Similarly, INFJs may be so conflict-avoidant that they’re afraid to voice criticisms that might offend friends or colleagues. Even though their concerns are valid, they keep them bottled up for fear of creating ill will. Their negative energy builds up, like steam in a kettle. When the pressure gets too great, they blow up, causing conflict and making the resolution of problems difficult. In reality, their fears of antagonizing others are mostly groundless. INFJs are masters of tact. They can count on their customary encouraging style of communication to reassure others that their intentions are good.

Another way INFJs lose out is by focusing obsessively on minor details. An INFJ preparing to give a seminar, for example, may get so caught up in preparation of name-tags, seating arrangements, projection equipment, and so on, that he or she doesn’t spend enough time on the presentation itself. The students are there to listen to the INFJ. The housekeeping details aren’t that important.

Getting Support

INFJs are, of course, introverts. Asking for advice isn’t their long suit. But getting help from others is a major ingredient of success. Also, the very process of discussion prompts INFJs to come up with ideas and insights of their own.

INFJ Meets Sensing Type—A Relationship Challenge

INFJs trying to live peacefully in this world face a major challenge in their relationships with the Myers-Briggs sensing type. Unlike INFJs, sensors are not intuitive (N). They’re puzzled by people who rely on hunches rather than hard facts to steer their way through life. Sensing types believe in concrete evidence. INFJs depend on insights. They just know. For this reason, the two types often find themselves at cross-purposes.

It isn’t so difficult for INFJs to relate to their opposites on the other three Myers-Briggs scales: extraversion/introversion, thinking/feeling, and perceiving/judging. Like INFJs, extraverts need some solitude, too. It’s just that they need much less. Thinkers may be mostly logical in their approach to life, but they’re not without feeling. Perceivers are capable of adopting some judging habits when it’s to their advantage. If they antagonize enough people with their tardiness, for example, they may cultivate the habit of punctuality.

Examples

The INFJ looking for a car with a sensing partner may dread the shopping experience. He or she is prepared for a long, tiresome search. Alone, many INFJs could purchase a car in a single morning. They’d do research online the day before, figure out what automobile would be the best buy, and then go out and look for a dealer that has one.

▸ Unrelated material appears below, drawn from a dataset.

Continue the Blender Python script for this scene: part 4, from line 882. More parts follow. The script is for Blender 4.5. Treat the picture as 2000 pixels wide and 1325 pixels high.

Not sensors. They want to collect lots of information and then go out and look at lots of cars. Even when their brains are full of specs and prices, it may be hard for them to choose. However, pressuring a sensing type into a hasty decision tends to come with consequences when he or she later ponders its wisdom. (“Are you sure the sticker said 27 mpg?” “Do you think we could have gotten a better interest rate?”)

Another problem is that INFJs lose things a lot. Unlike sensing types, they have more engaging things to think about. With their minds elsewhere while checking out at the supermarket, they leave their keys at the counter. When they reach the car, they panic. If they’d taken a sensing partner shopping with them, this probably wouldn’t have happened. The sensor would see the keys on the counter, pick them up, and roll his or her eyes.

INFJs and sensors also handle social situations differently. After a party, sensing types remember who was there and what they were wearing. These details go right past the INFJ. On the way home in the car, the sensor asks, “Did you notice Fred’s orange tie? It was horrible!” The INFJ has no memory of Fred’s tie. He or she says, “Do you think Fred’s having trouble at home? His wife wasn’t there and he seemed tense.” The sensor wonders how the partner could have jumped to that conclusion from across the room.

Earth to INFJ

Sensing types are earthbound. They’re systematic, follow instructions, and collect information before making big decisions. INFJs are creative and free-wheeling. INFJs with sensing partners are in for a rough ride if they don’t respect their personality differences. Neither type is being willful or obstinate. They are simply using their tried and true methods for viewing the world.